◆ Set exercise ◆
Find each line with "this" and copy it.
:: Data to process
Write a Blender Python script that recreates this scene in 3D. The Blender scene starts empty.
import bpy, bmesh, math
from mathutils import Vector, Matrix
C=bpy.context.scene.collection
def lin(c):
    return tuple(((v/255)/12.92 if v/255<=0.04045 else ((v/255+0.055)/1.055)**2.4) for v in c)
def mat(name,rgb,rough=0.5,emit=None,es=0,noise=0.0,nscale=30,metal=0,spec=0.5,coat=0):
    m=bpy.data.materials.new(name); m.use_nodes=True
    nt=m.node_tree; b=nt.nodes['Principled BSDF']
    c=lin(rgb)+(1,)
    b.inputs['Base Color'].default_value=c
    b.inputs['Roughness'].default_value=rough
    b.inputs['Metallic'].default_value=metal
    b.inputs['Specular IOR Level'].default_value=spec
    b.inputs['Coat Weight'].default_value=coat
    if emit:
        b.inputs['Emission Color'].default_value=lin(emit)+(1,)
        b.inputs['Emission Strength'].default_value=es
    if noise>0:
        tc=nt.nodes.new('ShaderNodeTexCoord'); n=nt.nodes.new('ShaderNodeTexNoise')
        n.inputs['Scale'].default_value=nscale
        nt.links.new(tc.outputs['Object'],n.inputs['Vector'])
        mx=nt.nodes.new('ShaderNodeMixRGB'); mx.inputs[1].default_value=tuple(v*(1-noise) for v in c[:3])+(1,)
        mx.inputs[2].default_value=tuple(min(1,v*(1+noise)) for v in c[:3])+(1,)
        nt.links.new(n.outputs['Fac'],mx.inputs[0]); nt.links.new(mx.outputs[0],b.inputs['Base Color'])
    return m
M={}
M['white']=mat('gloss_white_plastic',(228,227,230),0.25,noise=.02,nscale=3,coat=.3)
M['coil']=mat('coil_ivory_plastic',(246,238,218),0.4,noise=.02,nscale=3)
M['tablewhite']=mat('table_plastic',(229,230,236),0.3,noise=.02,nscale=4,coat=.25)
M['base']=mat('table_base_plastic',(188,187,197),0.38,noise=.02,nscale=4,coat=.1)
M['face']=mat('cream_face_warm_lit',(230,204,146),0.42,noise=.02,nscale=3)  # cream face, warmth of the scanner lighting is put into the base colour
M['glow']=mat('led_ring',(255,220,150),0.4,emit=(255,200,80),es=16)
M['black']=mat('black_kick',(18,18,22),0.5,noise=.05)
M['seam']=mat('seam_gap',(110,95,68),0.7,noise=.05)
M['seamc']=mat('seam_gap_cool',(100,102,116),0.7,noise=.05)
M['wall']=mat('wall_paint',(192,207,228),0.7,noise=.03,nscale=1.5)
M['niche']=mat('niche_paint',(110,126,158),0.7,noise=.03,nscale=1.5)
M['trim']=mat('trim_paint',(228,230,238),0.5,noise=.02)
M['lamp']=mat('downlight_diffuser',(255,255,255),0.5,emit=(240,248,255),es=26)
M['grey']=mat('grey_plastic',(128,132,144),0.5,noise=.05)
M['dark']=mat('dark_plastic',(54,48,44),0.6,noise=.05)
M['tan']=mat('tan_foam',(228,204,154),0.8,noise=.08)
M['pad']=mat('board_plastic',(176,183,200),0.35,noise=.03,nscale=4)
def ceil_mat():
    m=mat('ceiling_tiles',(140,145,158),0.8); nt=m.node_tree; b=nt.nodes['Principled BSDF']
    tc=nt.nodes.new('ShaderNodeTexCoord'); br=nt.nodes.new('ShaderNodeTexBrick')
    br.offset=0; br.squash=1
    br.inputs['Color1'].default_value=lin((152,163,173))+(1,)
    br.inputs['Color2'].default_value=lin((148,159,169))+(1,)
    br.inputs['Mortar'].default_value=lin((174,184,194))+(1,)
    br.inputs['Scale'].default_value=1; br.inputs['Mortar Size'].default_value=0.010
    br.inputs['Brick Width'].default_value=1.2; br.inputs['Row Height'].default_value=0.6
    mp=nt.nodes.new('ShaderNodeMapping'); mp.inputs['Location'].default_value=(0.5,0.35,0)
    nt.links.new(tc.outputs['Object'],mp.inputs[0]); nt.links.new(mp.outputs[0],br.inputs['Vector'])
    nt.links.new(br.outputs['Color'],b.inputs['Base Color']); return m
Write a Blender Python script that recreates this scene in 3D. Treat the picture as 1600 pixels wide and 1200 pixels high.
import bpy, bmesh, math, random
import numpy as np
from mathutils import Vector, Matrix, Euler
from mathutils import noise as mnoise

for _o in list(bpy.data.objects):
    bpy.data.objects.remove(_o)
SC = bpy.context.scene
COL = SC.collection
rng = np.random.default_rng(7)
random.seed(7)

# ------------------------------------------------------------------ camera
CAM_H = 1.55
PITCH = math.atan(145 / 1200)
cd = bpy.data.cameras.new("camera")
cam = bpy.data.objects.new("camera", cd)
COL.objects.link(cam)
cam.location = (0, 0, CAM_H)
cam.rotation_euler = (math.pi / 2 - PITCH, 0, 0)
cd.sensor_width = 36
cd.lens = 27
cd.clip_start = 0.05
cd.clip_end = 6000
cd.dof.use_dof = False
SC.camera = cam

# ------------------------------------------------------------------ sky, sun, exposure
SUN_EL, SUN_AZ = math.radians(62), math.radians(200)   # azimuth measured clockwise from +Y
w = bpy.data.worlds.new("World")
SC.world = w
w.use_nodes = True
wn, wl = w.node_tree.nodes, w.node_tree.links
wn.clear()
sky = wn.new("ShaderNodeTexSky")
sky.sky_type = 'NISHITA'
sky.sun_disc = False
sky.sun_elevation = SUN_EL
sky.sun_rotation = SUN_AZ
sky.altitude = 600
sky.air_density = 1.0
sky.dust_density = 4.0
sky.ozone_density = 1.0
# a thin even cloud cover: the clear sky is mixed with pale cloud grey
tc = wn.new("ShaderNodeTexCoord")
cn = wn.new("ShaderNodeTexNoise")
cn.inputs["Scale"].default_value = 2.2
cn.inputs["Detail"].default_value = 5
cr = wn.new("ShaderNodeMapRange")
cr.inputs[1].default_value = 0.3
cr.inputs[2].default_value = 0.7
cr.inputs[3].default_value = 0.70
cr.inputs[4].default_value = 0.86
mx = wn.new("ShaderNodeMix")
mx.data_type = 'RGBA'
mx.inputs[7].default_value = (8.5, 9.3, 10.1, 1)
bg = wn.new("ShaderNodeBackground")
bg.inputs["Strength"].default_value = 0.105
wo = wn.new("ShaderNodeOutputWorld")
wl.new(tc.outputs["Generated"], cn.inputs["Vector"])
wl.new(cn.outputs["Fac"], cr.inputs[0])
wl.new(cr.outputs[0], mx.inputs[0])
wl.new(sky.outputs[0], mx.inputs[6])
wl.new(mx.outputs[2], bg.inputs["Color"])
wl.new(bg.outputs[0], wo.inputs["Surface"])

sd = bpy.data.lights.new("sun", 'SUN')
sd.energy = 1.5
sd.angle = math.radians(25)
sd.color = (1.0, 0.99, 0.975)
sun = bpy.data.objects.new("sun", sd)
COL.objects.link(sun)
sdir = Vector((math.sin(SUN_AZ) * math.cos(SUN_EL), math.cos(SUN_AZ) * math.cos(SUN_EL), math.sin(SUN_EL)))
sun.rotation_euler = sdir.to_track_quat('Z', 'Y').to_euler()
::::
◆ Answer to the exercise ◆
Write a Blender Python script that recreates this scene in 3D. The Blender scene starts empty.
Write a Blender Python script that recreates this scene in 3D. Treat the picture as 1600 pixels wide and 1200 pixels high.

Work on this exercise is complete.